Second thing I attibuted my problem to was that I have written well over 300 songs in four years. That's constantly writing. Almost every day for several hours. For four years. Many hundreds more unfinished. Writing. Re-writing. Writing. Re-writing. Re-writing.
These last six months, I've (thank goodness) slowed down my writing. And I've started to work at remembering my songs. Good news is that I am much better now. I'm making progress. I think, yes, my brain was indeed cluttered with so much new stuff, it did overload my memory bank.
I think the three day phenomena is real. I back that up.
The other thing is a DEFINITE COMMITMENT to MEMORIZE THE LYRIC. For instance, I have sung some cover songs hundreds of times but I still have not locked it in. Because I never sat down with that song and owned it. Repetition of singing the song alone (for me) does not work. Repetion of working on memorizing it does.

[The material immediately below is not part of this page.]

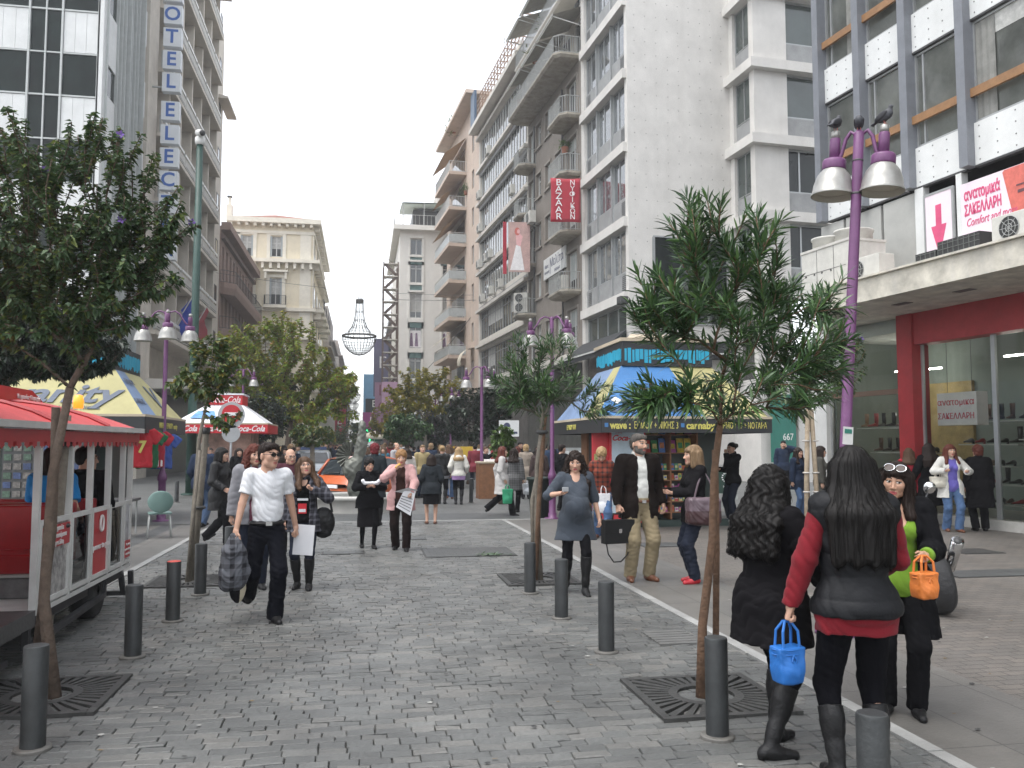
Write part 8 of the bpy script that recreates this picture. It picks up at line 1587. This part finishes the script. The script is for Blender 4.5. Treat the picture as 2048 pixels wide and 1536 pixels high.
# 9 long haired woman, back to the camera
w9 = person('woman seen from behind with long black hair, quilted black vest, red sleeves', (2.49, 4.04), 168, 1.69, True, SKIN, ('long', H_BLK, .45, .098), .62, head=(0, -3, 0), hz=.9, fL=(-.115, 0, 0, 0), fR=(.125, .03, 0, 0), hL=(-.33, .03, .9), pL=(-.8, -.6, 0), hR=(.2, .27, 1.05), cL=60,
            tops=[TP('shirt', cloth('red_jersey', (.15, .006, .012)), g=.017, hem=-.12, fold=.006, ga=.014), TP('vest', M('black_nylon', (.0065, .007, .0085), .62, .1, 6, .15, 60, spec=.25), sl=0, g=.046, hem=-.03, quilt=.115, collar=True, fold=.0035)], bottom=('leggings', cloth('black_leggings', (.008, .008, .011)), 'p', dict(r=(.099, .069, .058), fold=.0025)), shoes=('boot', BLKL, .3, .02))
MB().use(CHR).tube([V3(.205*math.cos(a), .15*math.sin(a)-.008, .872) for a in np.linspace(3.4, 6.0, 17)], .006, 5, False).build('vest_trim', w9.root)
BLUEB = M('blue_nonwoven', (.012, .12, .4), .55, .08, 12, .2, 200); ORB = M('orange_nonwoven', (.6, .17, .03), .55, .08, 12, .2, 200)
tote(w9.w(w9.palm[-1])+Vector((0, 0, -.0)), R(8), 'small bright blue gift bag held low by the woman with red sleeves', BLUEB, .085, .18, .05, .13)
# 10 woman in green top
GRT = cloth('green_top', (.13, .24, .02))
w10 = person('smiling woman in green top with sunglasses on dark hair, open black coat', (3.4, 5.02), -30, 1.585, True, SKIN2, ('bang', H_DBR, .22), .62, head=(-12, -4, -6), fL=(-.09, .05, 0, 0), fR=(.1, 0, 0, 0), hL=(-.15, .3, 1.13), pL=(-.45, -1, -.5), cL=45, tL=(.5, .5, .6), hR=(.24, .1, .9), bust=True, gaze=-.004,
             tops=[TP('top', GRT, g=.015, hem=-.08, v=.16, fold=.0035), TP('coat', BLACK, g=.035, hem=-.36, fl=.03, open=(.105, .14), collar=True, sl=1.8, cuff=.065)], bottom=('trousers', BLACK, 'p', dict(r=(.098, .074, .068))), shoes=('shoe', BLKL, 0))
hd = w10.hd; mb = MB()
for q_ in (-1, 1): mb.use(M('lens_brown', (.09, .07, .06), .1, 0)).add([hd((q_*.036+.033*math.cos(a), .083-.018*math.sin(a)-.012*abs(math.cos(a)), .097+.022*math.sin(a))) for a in [i*.5236 for i in range(12)]], [tuple(range(12))]); mb.use(CHR).tube([hd((q_*.036+.033*math.cos(a), .084-.018*math.sin(a)-.012*abs(math.cos(a)), .097+.022*math.sin(a))) for a in [i*.5236 for i in range(13)]], .003, 5, False); mb.use(BLKL).tube([hd((q_*.068, .07, .095)), hd((q_*.096, .0, .06))], .004, 5)
mb.build('sunglasses', w10.root)
tote(w10.w(w10.palm[-1])+Vector((-.02, -.03, .02)), R(10), 'small bright orange gift bag held up by the woman in green', ORB, .08, .15, .045, .1)
# 11.. shoe shop strollers
w11 = person('auburn haired woman in white jacket, violet top and jeans by the shoe shop', GP(1905, 1063), -14, 1.7, True, SKIN, ('bang', H_RED, .24), 1.15, head=(6, 2, 0), wide=1.08, fL=(-.09, .1, 0, 0), fR=(.09, -.05, 0, 0), hL=(-.2, .28, 1.2), hR=(.2, .26, 1.22), cL=60, cR=60, pL=(-1, -.3, -.8), pR=(1, -.3, -.8), tops=[TP('top', cloth('violet_top', (.13, .11, .4)), hem=-.1, neck=.08), TP('jacket', cloth('white_jacket', (.55, .54, .5)), g=.028, hem=-.22, fl=.03, open=(.075, .11), collar=True)], bottom=('jeans', DENIM, 'p', dict(r=(.1, .075, .08), fold=.006)), shoes=('shoe', BROWNL, 0))
tote(w11.w((.28, .08, 1.32)), R(-20), 'cream shoulder bag of the woman in white jacket', M('cream_bag', (.55, .52, .44), .5), .15, .2, .06, .22, name='shoulder_bag')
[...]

I look forward to confidently having an entire night's worth of material fully memorized. I don't like lead sheets by I have had no choice. I can remember most of the song but the 10% you don't, that stinks. Blows the whole song. Maybe by 1/1/2006 I'll reach the goal of an entire night's worth of originals.
The first two words of the next line are the most important. I tried just writing down the first word of every line or every other line and remembering that. I thought that might work. So far, I'm not convinced there is merit in that.